Khader told the Times of India there was lack of clarity on why the ban was in place in the state.

We are thinking of lifting the ban on sale of Maggi, as there’s no clarity on why the ban was imposed in the first place. We followed the Centre’s directive and tested Maggi samples in labs accredited by the National Accreditation of Board for Testing and Calibration Laboratories (NABL). Results showed lead content was within permissible limits. We tested the same sample in a lab in Kolkata, where the lead content was found to be 2.6 particles per million (ppm). We don’t know which result to believe now. How can the same sample show different results in different places?
— UT Khader, Karnataka Health Minister

Maggi Clears the Test



(Courtesy: Nestle.in)
(Courtesy: Nestle.in)

An NABL-accredited lab in Nagarbhavi, south Bengaluru had tested samples of Maggi in which the lead content was recorded at 0.05 ppm; the permissible limit is 2.5 ppm.

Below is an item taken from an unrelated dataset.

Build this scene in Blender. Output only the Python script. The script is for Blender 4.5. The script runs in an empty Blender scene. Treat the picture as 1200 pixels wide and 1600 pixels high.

The Times of India quoted Khader saying, “If the Centre questions our decision, we’ll ask it to provide scientific evidence to continue with it.”

However, the minister added he wasn’t sure if the product will hit the market again.

I don’t know if Nestle will be willing to start selling Maggi again, even if we lift the ban.
— UT Khader, Karnataka Health Minister

In August 2015, the Bombay High Court ruled in favour of Nestle in its battle to overturn a nationwide ban of its Maggi instant noodles, but demanded the popular snack be tested again for safety before it can go on sale.

The High Court order also criticised the FSSAI’s facilities as ill-equipped and under-staffed.